Frente do Teatro Cachoeirense - Museu Municipal |
Na noite
marcada para a inauguração, estando já cheio o teatro, um incômodo de
saúde em um dos atores mudou o programa, sendo apresentado apenas um entremez,
espécie de peça cômica e alegre. Ficou então marcada a noite de 25 de abril de
1830 para a inauguração oficial.
Chegado o
grande momento, e estando o teatro lotado em sua capacidade, ocupavam os
camarotes apenas as senhoras “ornadas de grande riqueza”. Na plateia, as autoridades
e o “povo nobre”. Subiu então o pano do cenário, exibindo uma sala imperial
atapetada, tendo ao fundo o retrato de Sua Majestade Imperial, D. Pedro I, “debaixo
do precioso dossel e sobre um iluminado e rico trono”. Faziam guarda ao retrato
os tenentes José Gomes Porto e Tristão da Cunha e Souza, além do alferes
Antônio Xavier da Silva, com o estandarte da Câmara, posicionando-se os atores
nos flancos da sala.
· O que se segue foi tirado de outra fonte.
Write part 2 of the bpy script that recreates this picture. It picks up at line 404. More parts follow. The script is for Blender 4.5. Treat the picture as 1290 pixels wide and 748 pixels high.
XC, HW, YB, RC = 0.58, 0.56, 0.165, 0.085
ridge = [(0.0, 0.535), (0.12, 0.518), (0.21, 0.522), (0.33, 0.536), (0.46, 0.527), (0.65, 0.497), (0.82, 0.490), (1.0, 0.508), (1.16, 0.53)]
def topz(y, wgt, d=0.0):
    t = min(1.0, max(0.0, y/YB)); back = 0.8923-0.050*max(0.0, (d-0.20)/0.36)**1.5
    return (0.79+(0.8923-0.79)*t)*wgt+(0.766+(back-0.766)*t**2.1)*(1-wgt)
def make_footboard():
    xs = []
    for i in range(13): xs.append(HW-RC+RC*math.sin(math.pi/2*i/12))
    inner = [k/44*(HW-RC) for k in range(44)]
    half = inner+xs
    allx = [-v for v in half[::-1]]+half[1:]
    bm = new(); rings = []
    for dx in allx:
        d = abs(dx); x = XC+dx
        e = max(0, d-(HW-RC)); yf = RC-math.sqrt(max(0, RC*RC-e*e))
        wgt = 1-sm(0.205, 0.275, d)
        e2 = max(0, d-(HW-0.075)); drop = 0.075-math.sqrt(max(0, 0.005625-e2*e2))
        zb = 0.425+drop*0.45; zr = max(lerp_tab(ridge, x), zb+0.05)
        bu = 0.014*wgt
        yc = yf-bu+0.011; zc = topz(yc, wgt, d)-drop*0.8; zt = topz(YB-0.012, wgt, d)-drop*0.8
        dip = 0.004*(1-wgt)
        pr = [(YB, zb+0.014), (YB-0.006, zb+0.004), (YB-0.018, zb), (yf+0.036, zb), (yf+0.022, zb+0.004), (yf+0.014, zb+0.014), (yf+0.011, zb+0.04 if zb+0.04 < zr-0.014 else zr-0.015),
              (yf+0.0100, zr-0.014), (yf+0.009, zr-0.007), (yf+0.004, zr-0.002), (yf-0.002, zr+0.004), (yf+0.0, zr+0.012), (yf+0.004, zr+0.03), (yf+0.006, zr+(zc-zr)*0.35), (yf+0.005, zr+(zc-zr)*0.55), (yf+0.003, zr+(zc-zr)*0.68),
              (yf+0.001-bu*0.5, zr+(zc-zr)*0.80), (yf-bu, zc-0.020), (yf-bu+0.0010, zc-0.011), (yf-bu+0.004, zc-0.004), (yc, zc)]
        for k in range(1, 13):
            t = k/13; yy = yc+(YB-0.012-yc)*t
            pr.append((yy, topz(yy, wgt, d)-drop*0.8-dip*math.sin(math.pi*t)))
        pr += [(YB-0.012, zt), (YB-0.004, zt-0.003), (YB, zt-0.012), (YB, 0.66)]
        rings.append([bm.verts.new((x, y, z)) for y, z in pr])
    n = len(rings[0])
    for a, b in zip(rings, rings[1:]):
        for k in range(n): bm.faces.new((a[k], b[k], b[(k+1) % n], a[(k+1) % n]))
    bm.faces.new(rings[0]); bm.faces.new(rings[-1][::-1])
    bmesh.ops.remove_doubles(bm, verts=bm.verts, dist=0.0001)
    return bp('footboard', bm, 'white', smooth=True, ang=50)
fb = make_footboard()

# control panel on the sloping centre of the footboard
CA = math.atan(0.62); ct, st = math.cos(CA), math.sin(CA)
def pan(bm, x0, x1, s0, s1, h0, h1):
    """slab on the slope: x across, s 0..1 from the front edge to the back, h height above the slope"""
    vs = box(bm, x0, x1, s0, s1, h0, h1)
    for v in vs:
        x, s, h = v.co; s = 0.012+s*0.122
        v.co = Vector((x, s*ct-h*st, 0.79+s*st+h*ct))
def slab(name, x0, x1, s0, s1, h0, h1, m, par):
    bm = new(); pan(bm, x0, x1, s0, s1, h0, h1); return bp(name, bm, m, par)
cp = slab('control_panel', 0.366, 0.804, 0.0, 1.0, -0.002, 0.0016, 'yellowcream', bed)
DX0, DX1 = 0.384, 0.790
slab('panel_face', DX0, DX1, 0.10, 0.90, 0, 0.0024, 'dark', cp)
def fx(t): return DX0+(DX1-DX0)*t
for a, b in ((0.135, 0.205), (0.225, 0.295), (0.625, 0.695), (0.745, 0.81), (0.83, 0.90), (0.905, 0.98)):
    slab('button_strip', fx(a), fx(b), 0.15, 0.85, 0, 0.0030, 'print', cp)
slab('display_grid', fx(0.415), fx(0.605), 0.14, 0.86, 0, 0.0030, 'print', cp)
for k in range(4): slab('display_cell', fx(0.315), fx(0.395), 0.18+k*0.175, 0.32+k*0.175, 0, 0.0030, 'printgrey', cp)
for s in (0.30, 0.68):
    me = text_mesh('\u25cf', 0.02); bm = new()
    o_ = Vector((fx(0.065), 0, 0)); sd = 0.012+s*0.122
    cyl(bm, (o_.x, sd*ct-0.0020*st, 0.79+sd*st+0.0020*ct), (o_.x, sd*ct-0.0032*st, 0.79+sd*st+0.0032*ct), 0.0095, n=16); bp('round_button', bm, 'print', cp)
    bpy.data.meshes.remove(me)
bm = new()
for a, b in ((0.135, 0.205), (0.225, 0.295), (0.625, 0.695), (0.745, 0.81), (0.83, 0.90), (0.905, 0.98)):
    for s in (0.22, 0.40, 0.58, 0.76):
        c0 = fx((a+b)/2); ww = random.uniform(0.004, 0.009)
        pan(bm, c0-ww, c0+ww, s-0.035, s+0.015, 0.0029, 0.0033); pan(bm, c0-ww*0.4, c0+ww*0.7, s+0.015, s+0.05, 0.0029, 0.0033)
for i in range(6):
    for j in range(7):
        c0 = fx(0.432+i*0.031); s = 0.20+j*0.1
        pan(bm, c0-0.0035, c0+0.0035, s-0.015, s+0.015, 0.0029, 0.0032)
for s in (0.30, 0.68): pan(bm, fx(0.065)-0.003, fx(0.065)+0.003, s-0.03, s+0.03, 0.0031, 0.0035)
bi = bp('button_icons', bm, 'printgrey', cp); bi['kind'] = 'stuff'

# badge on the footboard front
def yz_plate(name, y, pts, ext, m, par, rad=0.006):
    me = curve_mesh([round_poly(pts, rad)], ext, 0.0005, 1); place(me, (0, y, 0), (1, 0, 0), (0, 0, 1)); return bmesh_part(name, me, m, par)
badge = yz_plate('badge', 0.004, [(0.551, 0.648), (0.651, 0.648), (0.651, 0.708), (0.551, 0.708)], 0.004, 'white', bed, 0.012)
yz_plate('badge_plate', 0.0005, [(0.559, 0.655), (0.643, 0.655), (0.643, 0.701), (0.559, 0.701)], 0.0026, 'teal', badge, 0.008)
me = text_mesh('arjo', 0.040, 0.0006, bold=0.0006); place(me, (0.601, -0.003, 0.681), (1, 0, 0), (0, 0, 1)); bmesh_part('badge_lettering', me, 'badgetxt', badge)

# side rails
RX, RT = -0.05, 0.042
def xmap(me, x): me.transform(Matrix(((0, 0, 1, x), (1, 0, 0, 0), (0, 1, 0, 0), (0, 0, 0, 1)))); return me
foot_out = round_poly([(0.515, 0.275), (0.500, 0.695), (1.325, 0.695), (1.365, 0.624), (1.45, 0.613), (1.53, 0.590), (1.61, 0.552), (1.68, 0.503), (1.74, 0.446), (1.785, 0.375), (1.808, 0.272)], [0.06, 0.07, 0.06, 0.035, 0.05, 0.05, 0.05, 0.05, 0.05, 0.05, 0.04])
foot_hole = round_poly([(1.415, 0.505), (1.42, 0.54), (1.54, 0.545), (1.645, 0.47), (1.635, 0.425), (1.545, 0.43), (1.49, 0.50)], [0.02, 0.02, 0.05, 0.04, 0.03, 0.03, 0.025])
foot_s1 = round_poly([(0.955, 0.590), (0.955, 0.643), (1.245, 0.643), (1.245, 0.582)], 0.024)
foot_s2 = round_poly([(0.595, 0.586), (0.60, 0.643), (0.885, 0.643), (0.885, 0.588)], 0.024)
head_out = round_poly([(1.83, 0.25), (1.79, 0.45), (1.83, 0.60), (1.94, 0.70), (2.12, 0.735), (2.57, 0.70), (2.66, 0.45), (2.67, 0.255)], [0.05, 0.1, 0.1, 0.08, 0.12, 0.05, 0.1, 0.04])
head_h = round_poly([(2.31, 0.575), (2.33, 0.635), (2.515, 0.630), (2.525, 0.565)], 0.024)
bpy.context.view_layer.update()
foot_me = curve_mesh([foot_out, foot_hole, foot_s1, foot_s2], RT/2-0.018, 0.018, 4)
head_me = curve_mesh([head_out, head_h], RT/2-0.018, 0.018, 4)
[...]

Descortinado este cenário, o juiz de paz João Nunes da
Silva, postado na plateia, deu vivas à Sua Majestade, à Imperatriz Leopoldina, à Constituição e à
Assembleia dos brasileiros, ao que os atores, acompanhados de orquestra,
entoaram um hino dedicado ao casal imperial e sua prole, findando essa
introdução com vibrantes ovações.
Logo após,
teve lugar a encenação da tragédia romana Virgínia e o entremez A filha
teimosa com os livros, ficando registrada na ata que a Câmara Municipal lavrou
sobre a inauguração que “enquanto o pano estava descido todas as famílias
ocupavam-se em alegres conversações sobre Vossa Majestade Imperial e sobre a
Constituição”. Ao encerramento da noite, todos saíram muito satisfeitos com a
novidade.
A Câmara deixou evidente a alegria quando registrou na referida ata
de 27 de abril: “E posto que todos os moradores mereçam um extremo elogio por
terem todos concorrido já com suas pessoas, já com quantias pecuniárias, não se
pode, contudo, tirar a palma a Joaquim Corrêa de Oliveira e José Joaquim da
Graça, principais diretores deste entusiasmo”.
Pela
descrição da noite de 25 de abril, é notória a grande importância econômica e
política da iniciativa do teatro, tendo em vista a maciça presença das famílias
nobres e abastadas da Vila e das autoridades constituídas, com participação de
personalidades históricas importantes na cena inaugural. Além do mais, o
registro feito em ata dá a dimensão de acontecimento político-administrativo
àquela memorável noite.
A história
do prédio do Teatro Cachoeirense pode ser comprovada quando da construção do sobrado
de Casa de Câmara, Júri e Cadeia (1861 a 1864), atual Museu Municipal, pois o
terreno julgado próprio para a obra foi o que ficava “na Praça da Igreja Matriz
no lado direito do Teatro, na esquina da Rua Travessa que segue em direção ao
Passo do Amorim”, conforme registrado em documento da Câmara Municipal (CM/OF/A-005,
fls. 324v e 325), do arranjo documental do Arquivo Histórico.
O primeiro
teatro existiu provavelmente por mais de 60 anos. Poucas notícias há sobre ele,
muito em razão de ter sido inaugurado anteriormente ao aparecimento de nosso
primeiro jornal (O Cachoeirense, de 1879) e mesmo pela ausência de exemplares
de outros jornais surgidos depois. No acervo de imprensa do Arquivo Histórico, há um raro exemplar do jornal Clarim, de 22 de maio de 1887, que traz o
seguinte anúncio:
“Na próxima
quinta-feira realiza-se, em nosso teatro, um espetáculo particular, constando
do magnífico drama de Dumas Filho, O
suplício de uma mulher, da comédia As
coincidências e de uma poesia A vida
do ator, recitada pelo ator Machado”.
Anúncio no O Clarim, de 22/5/1887 - Arquivo Histórico |
Já o jornal
Federalista, edição de 23 de janeiro de 1892, registra: “Em vista de terem sido
tomadas assinaturas de todos os camarotes do nosso teatro, deve chegar de Santa
Maria o nosso amigo e distinto ator Manoel da Nóbrega, acompanhado do simpático
grupo de amadores santa-marienses que levarão à cena hoje e amanhã os dois
esplêndidos dramas O anjo da meia-noite e
Gonzaga ou a Revolução de Minas.
O trabalho do Sr. Nóbrega e de seus auxiliares não carece de reclame, porque já
é bem conhecido pela nossa plateia. Boa estada entre nós é o que desejamos a
tão distintos hóspedes que nos vêm proporcionar algumas horas de recreio”.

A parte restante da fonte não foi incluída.